A pesar del componente emocional que atraviesa gran parte de su recorrido, no romantiza el trabajo académico. Por el contrario, pone énfasis en dos pilares fundamentales del sistema de investigación de la UNQ: el soporte técnico-administrativo y la formación para la evaluación. Lejos de ser detalles burocráticos, considera que constituyen las bases que permiten trabajar con solidez. En su mirada, evaluar no implica aplicar la norma a rajatabla, sino comprender qué sostiene esa norma. Leer los contextos, valorar los recorridos, no apresurarse al juicio. Allí aparece una palabra que repite con frecuencia: elasticidad. La capacidad de adaptar lo rígido sin romperlo. De reconocer saberes que no siempre encajan en los moldes, pero que igualmente valen.

Una forma de estar en el mundo

Después de tantos años de trabajo, su foco está puesto en lo que viene. Y eso, en parte, la inquieta. Considera que las universidades deben aprender a leer el presente con mayor agilidad. “El mundo cambia más rápido que las estructuras. Se necesitan reemplazos generacionales, revisiones normativas, nuevas formas de organización curricular. Y, sobre todo, escucha. Una escucha activa hacia realidades que no existían cuando las instituciones fueron creadas”.

No lo plantea como crítica externa, sino como parte de un proceso colectivo. Para ella, la interdisciplinariedad no es una tendencia ni un lujo: es una necesidad epistemológica y política.

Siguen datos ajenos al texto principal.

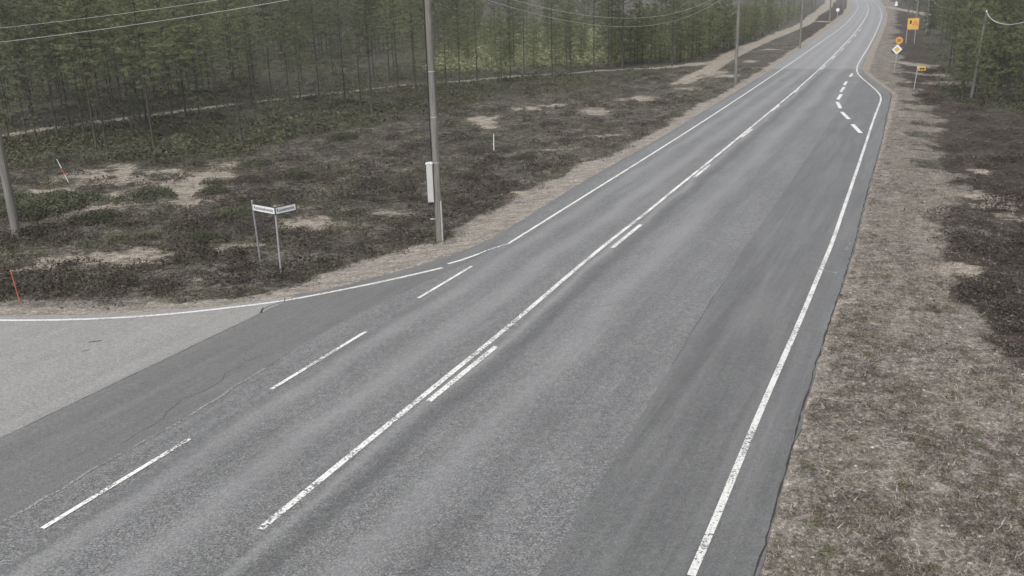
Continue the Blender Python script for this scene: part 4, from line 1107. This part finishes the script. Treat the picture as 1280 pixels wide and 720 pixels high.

Cuando la conversación parece llegar a su fin, queda resonando una última idea: la investigación no es una torre de marfil. Es una forma de estar en el mundo. De intervenir. De construir comunidad. Y también, de desaprender, de explorar otros lenguajes, de abrirse a lo inesperado.

Valdez no habla solo de universidades, ni de proyectos. Habla de transformaciones profundas: cómo se construye un sistema que no expulsa, cómo se organiza una institución que escucha, cómo se vuelve posible —desde la política pública— cambiar el rumbo de una vida.

Porque un día, alguien le preguntó:
—¿Y por qué te vas?

Y desde entonces, supo que podía quedarse. Y construir. Y transformar.